Graven Words
“Catholics do not worship idols, it would be a mortal sin if they did.”
Apparently there is a difference between veneration and worship? That is their argument.
I agree that the common argument against it is a bit weak, but James Jordan writes:
“This commandment is often misinterpreted as stating that no picture of God can be made. This is not what it says. What is says is that no image of anything can be set up as an avenue of worship to God and the court of heaven… Thus, the idea is not that of a “graven” image as opposed to a “molten” image or a “painted” image. The idea is that of a manmade graven object versus the God-made graven Word. The opposition is between God’s content-filled graven Words and man’s silentgraven images. The opposition of God’s verbal covenant and man’s graven images is set out in greater detail in Deuteronomy 4:15-31.”
We are not to meditate on images but on God’s Words. And besides that, as it plays out in practice, veneration just ends up as idol worship, whatever you decide to call it. A spade is a spade.
“God commanded Moses to make graven images, so it’s fine for Catholics to venerate images as long as they are of God.”
Moses was commanded to make the cherubim and the bronze serpent. These were all objects with the purpose of educating the people of God in their childhood. The law was a schoolmaster to bring us to Christ.
Even during the restoration period, the cherubim and the ark were absent, and the physical Temple was being superseded by a building made of people (seen by Ezekiel). With the New Covenant, this arrived in full. All the childish object lessons and symbols were done away with.
These verses in Galatians 4 could apply to the Roman church as much as to the Judaisers of the first century:
Galatians 4:3 Even so we, when we were children, were in bondage under the elements of the world.
Galatians 4:9 But now after you have known God, or rather are known by God, how [is it that] you turn again to the weak and beggarly elements, to which you desire again to be in bondage?
Where did Christ command images to be made of Him or the apostles? He is our wisdom and maturity. We have no need of God’s flannelgraph any more. It decayed and vanished away, and there is evidence that this is exactly what the NT writers referred to by the word elements (stoicheia). They are always regarded negatively. These weak and beggarly elements would be burned with fire (2 Peter 3:12 taken in its correct context – the destruction of Herod’s Temple).
Time for the Roman church to put away the magical toys and trinkets.
Show me where he commanded cathedrals, pastoral staffs, communion tables, stained glass windows, with Apostles and Our blessed Lord depicted rent free vicarages, clerical collars, surplices, cathedral choirs, liturgical prayer books. etc
These things are often wrongly considered to be ‘holy.’ While I believe that church architecture, furniture, liturgy, etc. should show a great degree of honour towards God and the importance of our worship, whenever these things have been considered holy in and of themselves, the church has been in error. The fact that the New Covenant church can function perfectly without any of these things is testimony to their periphery. The real issue here is prostration.

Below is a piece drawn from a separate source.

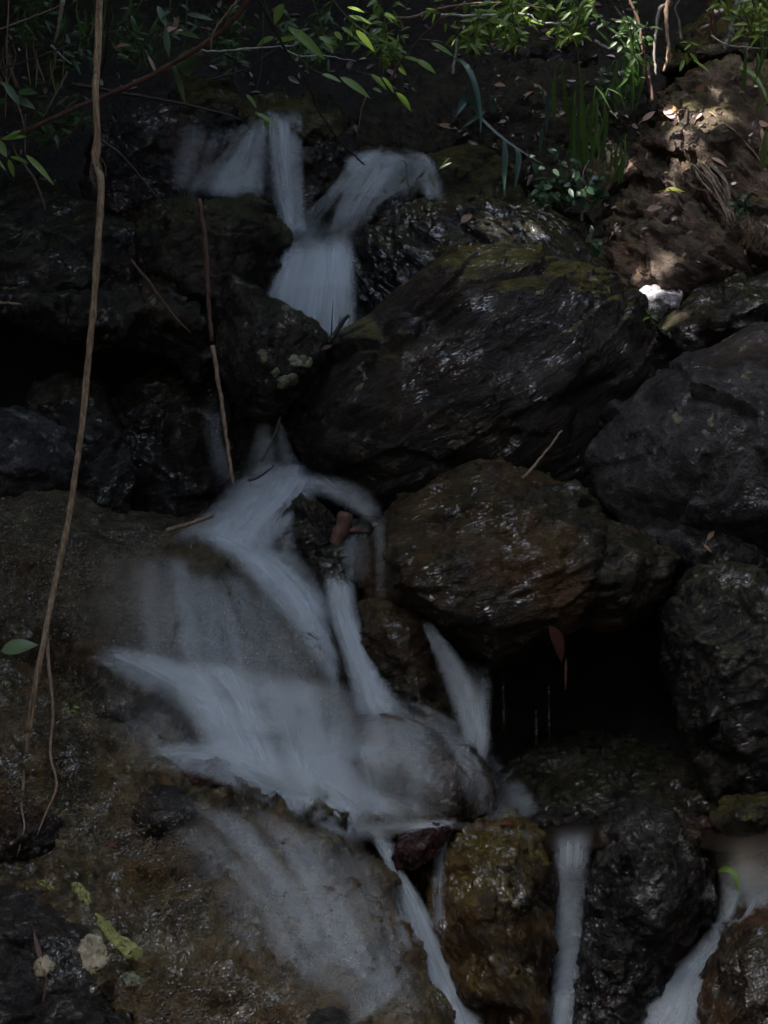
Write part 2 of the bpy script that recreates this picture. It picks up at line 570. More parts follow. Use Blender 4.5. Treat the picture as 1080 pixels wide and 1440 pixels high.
M_big = rock_mat('wet_banded_rock', (.010, .008, .006), (.058, .050, .041), rust=.35, rustc=(.045, .026, .013), moss=.7, mossc=(.11, .095, .02), wet=.75, strata=32, lichen=.15, mup=(.70, .9))
M_dark = rock_mat('wet_dark_rock', (.010, .009, .008), (.045, .041, .036), rust=.2, rustc=(.04, .022, .012), moss=.6, mossc=(.035, .033, .010), wet=.7, strata=20)
M_blue = rock_mat('wet_blue_grey_rock', (.010, .010, .012), (.048, .048, .05), moss=.8, mossc=(.05, .044, .014), wet=1.0, strata=-40)
M_olive = rock_mat('mossy_olive_rock', (.016, .014, .008), (.06, .052, .026), rust=.3, rustc=(.06, .035, .012), moss=.9, mossc=(.06, .054, .012), wet=.5)
M_brown = rock_mat('wet_brown_rock', (.013, .010, .007), (.062, .047, .030), rust=.55, rustc=(.085, .040, .014), moss=.3, wet=.72, strata=12)
M_grit = rock_mat('gritty_pebbled_rock', (.040, .032, .021), (.16, .13, .085), rust=.4, rustc=(.09, .052, .022), grit=.9, moss=.4, mossc=(.035, .04, .012), wet=.6)
M_grey = rock_mat('dull_grey_rock', (.020, .019, .019), (.088, .083, .08), rust=.25, rustc=(.07, .045, .03), lichen=.6, wet=.65)
M_lich = rock_mat('lichened_rock', (.012, .011, .010), (.050, .045, .038), rust=.3, rustc=(.05, .03, .015), lichen=.9, moss=.5, mossc=(.035, .034, .010), wet=.55)
M_rust = rock_mat('rusty_wet_rock', (.018, .012, .008), (.075, .055, .04), rust=.7, rustc=(.10, .042, .014), grit=.5, moss=.3, wet=.9)
M_low = rock_mat('streambed_rock', (.046, .034, .018), (.23, .175, .10), rust=.75, rustc=(.17, .10, .04), grit=.7, moss=.5, mossc=(.045, .045, .012), wet=.9)
M_gold = rock_mat('golden_brown_wet_rock', (.014, .010, .006), (.07, .054, .036), rust=.65, rustc=(.12, .065, .018), moss=.9, mossc=(.10, .072, .014), wet=1.0, strata=-55)
M_black = rock_mat('black_blue_wet_rock', (.008, .0075, .008), (.042, .039, .040), rust=.4, rustc=(.085, .034, .013), moss=.2, mossc=(.08, .075, .03), wet=.85)
M_red = rock_mat('red_brown_wet_rock', (.03, .012, .009), (.10, .042, .034), rust=.4, rustc=(.14, .045, .03), wet=1.0)
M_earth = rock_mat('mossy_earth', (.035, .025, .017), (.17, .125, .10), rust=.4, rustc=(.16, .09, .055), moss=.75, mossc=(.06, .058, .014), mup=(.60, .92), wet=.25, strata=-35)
M_pale = rock_mat('pale_stone', (.35, .33, .35), (.62, .58, .60), rust=.1, rustc=(.3, .2, .15), wet=.25)
M_tan = rock_mat('tan_stone', (.15, .11, .08), (.34, .25, .20), rust=.5, rustc=(.25, .13, .07), wet=.2)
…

Regarding the second commandment again, Jordan writes:
“It is impossible to separate the command “You shall not prostrate to them” from what precedes. If it were an additional, coordinate thought, it would begin with “and.” Thus, it is wrong to isolate the first command and say that God forbad the Israelites to make any images of any created thing, period. After all, the Tabernacle and Temple were full of images. The focus of the command is on prostrating to and serving images.”